Material
════════

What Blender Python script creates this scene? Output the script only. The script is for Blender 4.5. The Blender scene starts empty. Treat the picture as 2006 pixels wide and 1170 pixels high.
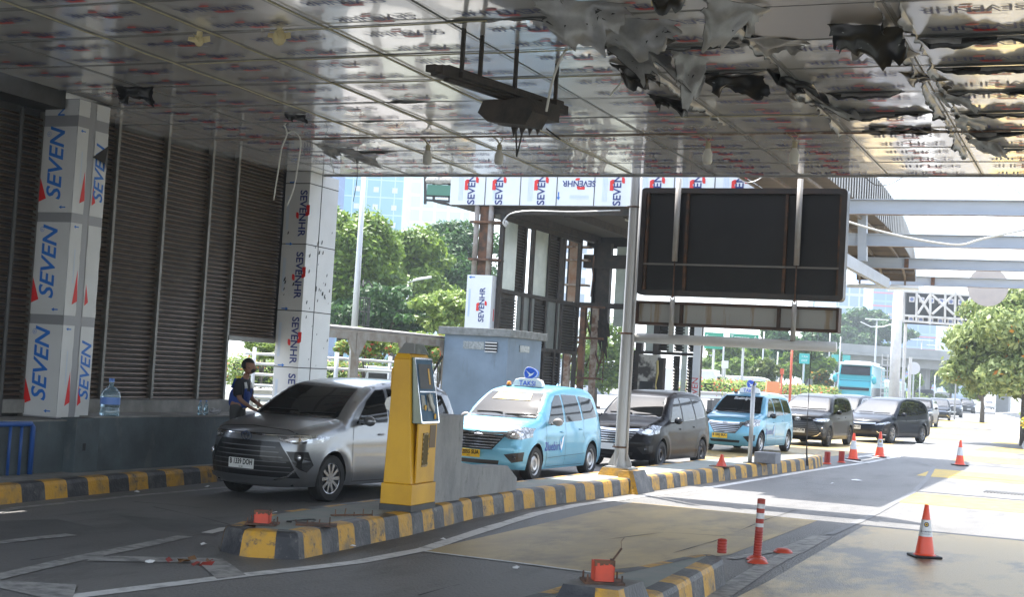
import bpy, bmesh, math, random
import numpy as np
from mathutils import Vector, Matrix
from mathutils.bvhtree import BVHTree
from mathutils.geometry import delaunay_2d_cdt
R = math.radians
rnd = random.Random(7)
sc = bpy.context.scene
# ------------------------------------------------------------------ camera
FPX, YAW, PITCH, ROLL, EYE = 2808.5, 0.40131, 0.050574, 0.058397, 1.88
fw = Vector((-math.sin(YAW)*math.cos(PITCH), math.cos(YAW)*math.cos(PITCH), math.sin(PITCH)))
rt0 = Vector((math.cos(YAW), math.sin(YAW), 0)); up0 = rt0.cross(fw)
rt = rt0*math.cos(ROLL)+up0*math.sin(ROLL); up = -rt0*math.sin(ROLL)+up0*math.cos(ROLL)
cam_d = bpy.data.cameras.new('camera'); cam = bpy.data.objects.new('camera', cam_d); sc.collection.objects.link(cam)
cam.matrix_world = Matrix(((rt.x, up.x, -fw.x, 0), (rt.y, up.y, -fw.y, 0), (rt.z, up.z, -fw.z, EYE), (0, 0, 0, 1)))
cam_d.sensor_width = 36; cam_d.lens = FPX/2006*36; cam_d.clip_end = 6000; cam_d.clip_start = .1
sc.camera = cam
# ------------------------------------------------------------------ sky, sun, exposure
SUND = Vector((.32, -.28, -1)).normalized()          # direction the light travels
elev = math.asin(-SUND.z); az = math.atan2(-SUND.x, -SUND.y)
w = bpy.data.worlds.new('World'); sc.world = w; w.use_nodes = True
nt = w.node_tree; bg = nt.nodes['Background']
sky = nt.nodes.new('ShaderNodeTexSky'); sky.sky_type = 'NISHITA'; sky.sun_disc = False
sky.sun_elevation = elev; sky.sun_rotation = az; sky.air_density = 1.0; sky.dust_density = 1.5; sky.ozone_density = 1.2
bwn = nt.nodes.new('ShaderNodeRGBToBW'); nt.links.new(sky.outputs[0], bwn.inputs[0]); hs = nt.nodes.new('ShaderNodeMix'); hs.data_type = 'RGBA'; hs.inputs['Factor'].default_value = .5; nt.links.new(sky.outputs[0], hs.inputs['A']); nt.links.new(bwn.outputs[0], hs.inputs['B']); nt.links.new(hs.outputs['Result'], bg.inputs[0]); bg.inputs[1].default_value = 0.15   # hazy, whitish city sky
sd = bpy.data.lights.new('sun', 'SUN'); sd.energy = 3.0; sd.angle = R(.53); sd.color = (1, .965, .91)
so = bpy.data.objects.new('sun', sd); sc.collection.objects.link(so)
so.rotation_euler = (-SUND).to_track_quat('Z', 'Y').to_euler(); so.location = (0, 0, 60)
sc.view_settings.view_transform = 'Standard'; sc.view_settings.look = 'None'
sc.view_settings.exposure = 2.38; sc.view_settings.gamma = 1
sc.render.resolution_x = 1024; sc.render.resolution_y = 598
# ------------------------------------------------------------------ helpers
def ray(x, y): return fw + rt*((x-1003)/FPX) + up*((585-y)/FPX)
def atd(x, y, D): p = ray(x, y)*D; return Vector((p.x, p.y, p.z+EYE))      # point seen there at depth D
def onz(x, y, z=0):
    d = ray(x, y); p = d*((z-EYE)/d.z); return Vector((p.x, p.y, z))
def ony(x, y, Y):
    d = ray(x, y); p = d*(Y/d.y); return Vector((p.x, Y, p.z+EYE))
MATS = {}
def mat(name, col, rough=.6, metal=0, col2=None, scale=3, amt=.5, bump=0, bscale=60, spec=.5, coat=0, trans=0, stretch=(1, 1, 1), detail=6, sharp=(.35, .65), emit=0, coord='Object', rvar=0, col3=None, s3=20, a3=.6, sh3=(.55, .7), st3=None):
    if name in MATS: return MATS[name]
    m = bpy.data.materials.new(name); m.use_nodes = True; t = m.node_tree; b = t.nodes['Principled BSDF']
    col = tuple(col)+(1,) if len(col) == 3 else col
    b.inputs['Base Color'].default_value = col; b.inputs['Roughness'].default_value = rough; b.inputs['Metallic'].default_value = metal
    b.inputs['Specular IOR Level'].default_value = spec; b.inputs['Coat Weight'].default_value = coat; b.inputs['Coat Roughness'].default_value = .04
    b.inputs['Transmission Weight'].default_value = trans
    if emit: b.inputs['Emission Color'].default_value = col; b.inputs['Emission Strength'].default_value = emit
    tc = t.nodes.new('ShaderNodeTexCoord'); mp = t.nodes.new('ShaderNodeMapping'); mp.inputs['Scale'].default_value = stretch
    t.links.new(tc.outputs[coord], mp.inputs[0])
    if col2 is not None:
        n = t.nodes.new('ShaderNodeTexNoise'); n.inputs['Scale'].default_value = scale; n.inputs['Detail'].default_value = detail; n.inputs['Roughness'].default_value = .62
        t.links.new(mp.outputs[0], n.inputs[0])
        r = t.nodes.new('ShaderNodeMapRange'); r.inputs[1].default_value = sharp[0]; r.inputs[2].default_value = sharp[1]; r.inputs[4].default_value = amt; r.clamp = True
        t.links.new(n.outputs[0], r.inputs[0])
        x = t.nodes.new('ShaderNodeMix'); x.data_type = 'RGBA'
        x.inputs['A'].default_value = col; x.inputs['B'].default_value = tuple(col2)+(1,)
        t.links.new(r.outputs[0], x.inputs['Factor']); t.links.new(x.outputs['Result'], b.inputs['Base Color'])
        if col3 is not None:      # a second, separate layer of stains or chips
            m3 = t.nodes.new('ShaderNodeMapping'); m3.inputs['Scale'].default_value = st3 or stretch; m3.inputs['Location'].default_value = (7.3, 2.1, 4.4); t.links.new(tc.outputs[coord], m3.inputs[0])
            n3 = t.nodes.new('ShaderNodeTexNoise'); n3.inputs['Scale'].default_value = s3; n3.inputs['Detail'].default_value = 9; n3.inputs['Roughness'].default_value = .68; t.links.new(m3.outputs[0], n3.inputs[0])
            r3 = t.nodes.new('ShaderNodeMapRange'); r3.inputs[1].default_value = sh3[0]; r3.inputs[2].default_value = sh3[1]; r3.inputs[4].default_value = a3; t.links.new(n3.outputs[0], r3.inputs[0])
            x3 = t.nodes.new('ShaderNodeMix'); x3.data_type = 'RGBA'; x3.inputs['B'].default_value = tuple(col3)+(1,); t.links.new(x.outputs['Result'], x3.inputs['A']); t.links.new(r3.outputs[0], x3.inputs['Factor']); t.links.new(x3.outputs['Result'], b.inputs['Base Color'])
        if rvar:
            r2 = t.nodes.new('ShaderNodeMapRange'); r2.inputs[3].default_value = rough; r2.inputs[4].default_value = rough+rvar
            t.links.new(n.outputs[0], r2.inputs[0]); t.links.new(r2.outputs[0], b.inputs['Roughness'])
    if bump:
        n2 = t.nodes.new('ShaderNodeTexNoise'); n2.inputs['Scale'].default_value = bscale; n2.inputs['Detail'].default_value = 4
        t.links.new(mp.outputs[0], n2.inputs[0])
        bp = t.nodes.new('ShaderNodeBump'); bp.inputs['Strength'].default_value = bump; bp.inputs['Distance'].default_value = .02
        t.links.new(n2.outputs[0], bp.inputs['Height']); t.links.new(bp.outputs[0], b.inputs['Normal'])
    MATS[name] = m; return m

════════

Task
Make an exact copy of the data, leaving its pictures out.

Task answer
What Blender Python script creates this scene? Output the script only. The script is for Blender 4.5. The Blender scene starts empty. Treat the picture as 2006 pixels wide and 1170 pixels high.
import bpy, bmesh, math, random
import numpy as np
from mathutils import Vector, Matrix
from mathutils.bvhtree import BVHTree
from mathutils.geometry import delaunay_2d_cdt
R = math.radians
rnd = random.Random(7)
sc = bpy.context.scene
# ------------------------------------------------------------------ camera
FPX, YAW, PITCH, ROLL, EYE = 2808.5, 0.40131, 0.050574, 0.058397, 1.88
fw = Vector((-math.sin(YAW)*math.cos(PITCH), math.cos(YAW)*math.cos(PITCH), math.sin(PITCH)))
rt0 = Vector((math.cos(YAW), math.sin(YAW), 0)); up0 = rt0.cross(fw)
rt = rt0*math.cos(ROLL)+up0*math.sin(ROLL); up = -rt0*math.sin(ROLL)+up0*math.cos(ROLL)
cam_d = bpy.data.cameras.new('camera'); cam = bpy.data.objects.new('camera', cam_d); sc.collection.objects.link(cam)
cam.matrix_world = Matrix(((rt.x, up.x, -fw.x, 0), (rt.y, up.y, -fw.y, 0), (rt.z, up.z, -fw.z, EYE), (0, 0, 0, 1)))
cam_d.sensor_width = 36; cam_d.lens = FPX/2006*36; cam_d.clip_end = 6000; cam_d.clip_start = .1
sc.camera = cam
# ------------------------------------------------------------------ sky, sun, exposure
SUND = Vector((.32, -.28, -1)).normalized()          # direction the light travels
elev = math.asin(-SUND.z); az = math.atan2(-SUND.x, -SUND.y)
w = bpy.data.worlds.new('World'); sc.world = w; w.use_nodes = True
nt = w.node_tree; bg = nt.nodes['Background']
sky = nt.nodes.new('ShaderNodeTexSky'); sky.sky_type = 'NISHITA'; sky.sun_disc = False
sky.sun_elevation = elev; sky.sun_rotation = az; sky.air_density = 1.0; sky.dust_density = 1.5; sky.ozone_density = 1.2
bwn = nt.nodes.new('ShaderNodeRGBToBW'); nt.links.new(sky.outputs[0], bwn.inputs[0]); hs = nt.nodes.new('ShaderNodeMix'); hs.data_type = 'RGBA'; hs.inputs['Factor'].default_value = .5; nt.links.new(sky.outputs[0], hs.inputs['A']); nt.links.new(bwn.outputs[0], hs.inputs['B']); nt.links.new(hs.outputs['Result'], bg.inputs[0]); bg.inputs[1].default_value = 0.15   # hazy, whitish city sky
sd = bpy.data.lights.new('sun', 'SUN'); sd.energy = 3.0; sd.angle = R(.53); sd.color = (1, .965, .91)
so = bpy.data.objects.new('sun', sd); sc.collection.objects.link(so)
so.rotation_euler = (-SUND).to_track_quat('Z', 'Y').to_euler(); so.location = (0, 0, 60)
sc.view_settings.view_transform = 'Standard'; sc.view_settings.look = 'None'
sc.view_settings.exposure = 2.38; sc.view_settings.gamma = 1
sc.render.resolution_x = 1024; sc.render.resolution_y = 598
# ------------------------------------------------------------------ helpers
def ray(x, y): return fw + rt*((x-1003)/FPX) + up*((585-y)/FPX)
def atd(x, y, D): p = ray(x, y)*D; return Vector((p.x, p.y, p.z+EYE))      # point seen there at depth D
def onz(x, y, z=0):
    d = ray(x, y); p = d*((z-EYE)/d.z); return Vector((p.x, p.y, z))
def ony(x, y, Y):
    d = ray(x, y); p = d*(Y/d.y); return Vector((p.x, Y, p.z+EYE))
MATS = {}
def mat(name, col, rough=.6, metal=0, col2=None, scale=3, amt=.5, bump=0, bscale=60, spec=.5, coat=0, trans=0, stretch=(1, 1, 1), detail=6, sharp=(.35, .65), emit=0, coord='Object', rvar=0, col3=None, s3=20, a3=.6, sh3=(.55, .7), st3=None):
    if name in MATS: return MATS[name]
    m = bpy.data.materials.new(name); m.use_nodes = True; t = m.node_tree; b = t.nodes['Principled BSDF']
    col = tuple(col)+(1,) if len(col) == 3 else col
    b.inputs['Base Color'].default_value = col; b.inputs['Roughness'].default_value = rough; b.inputs['Metallic'].default_value = metal
    b.inputs['Specular IOR Level'].default_value = spec; b.inputs['Coat Weight'].default_value = coat; b.inputs['Coat Roughness'].default_value = .04
    b.inputs['Transmission Weight'].default_value = trans
    if emit: b.inputs['Emission Color'].default_value = col; b.inputs['Emission Strength'].default_value = emit
    tc = t.nodes.new('ShaderNodeTexCoord'); mp = t.nodes.new('ShaderNodeMapping'); mp.inputs['Scale'].default_value = stretch
    t.links.new(tc.outputs[coord], mp.inputs[0])
    if col2 is not None:
        n = t.nodes.new('ShaderNodeTexNoise'); n.inputs['Scale'].default_value = scale; n.inputs['Detail'].default_value = detail; n.inputs['Roughness'].default_value = .62
        t.links.new(mp.outputs[0], n.inputs[0])
        r = t.nodes.new('ShaderNodeMapRange'); r.inputs[1].default_value = sharp[0]; r.inputs[2].default_value = sharp[1]; r.inputs[4].default_value = amt; r.clamp = True
        t.links.new(n.outputs[0], r.inputs[0])
        x = t.nodes.new('ShaderNodeMix'); x.data_type = 'RGBA'
        x.inputs['A'].default_value = col; x.inputs['B'].default_value = tuple(col2)+(1,)
        t.links.new(r.outputs[0], x.inputs['Factor']); t.links.new(x.outputs['Result'], b.inputs['Base Color'])
        if col3 is not None:      # a second, separate layer of stains or chips
            m3 = t.nodes.new('ShaderNodeMapping'); m3.inputs['Scale'].default_value = st3 or stretch; m3.inputs['Location'].default_value = (7.3, 2.1, 4.4); t.links.new(tc.outputs[coord], m3.inputs[0])
            n3 = t.nodes.new('ShaderNodeTexNoise'); n3.inputs['Scale'].default_value = s3; n3.inputs['Detail'].default_value = 9; n3.inputs['Roughness'].default_value = .68; t.links.new(m3.outputs[0], n3.inputs[0])
            r3 = t.nodes.new('ShaderNodeMapRange'); r3.inputs[1].default_value = sh3[0]; r3.inputs[2].default_value = sh3[1]; r3.inputs[4].default_value = a3; t.links.new(n3.outputs[0], r3.inputs[0])
            x3 = t.nodes.new('ShaderNodeMix'); x3.data_type = 'RGBA'; x3.inputs['B'].default_value = tuple(col3)+(1,); t.links.new(x.outputs['Result'], x3.inputs['A']); t.links.new(r3.outputs[0], x3.inputs['Factor']); t.links.new(x3.outputs['Result'], b.inputs['Base Color'])
        if rvar:
            r2 = t.nodes.new('ShaderNodeMapRange'); r2.inputs[3].default_value = rough; r2.inputs[4].default_value = rough+rvar
            t.links.new(n.outputs[0], r2.inputs[0]); t.links.new(r2.outputs[0], b.inputs['Roughness'])
    if bump:
        n2 = t.nodes.new('ShaderNodeTexNoise'); n2.inputs['Scale'].default_value = bscale; n2.inputs['Detail'].default_value = 4
        t.links.new(mp.outputs[0], n2.inputs[0])
        bp = t.nodes.new('ShaderNodeBump'); bp.inputs['Strength'].default_value = bump; bp.inputs['Distance'].default_value = .02
        t.links.new(n2.outputs[0], bp.inputs['Height']); t.links.new(bp.outputs[0], b.inputs['Normal'])
    MATS[name] = m; return m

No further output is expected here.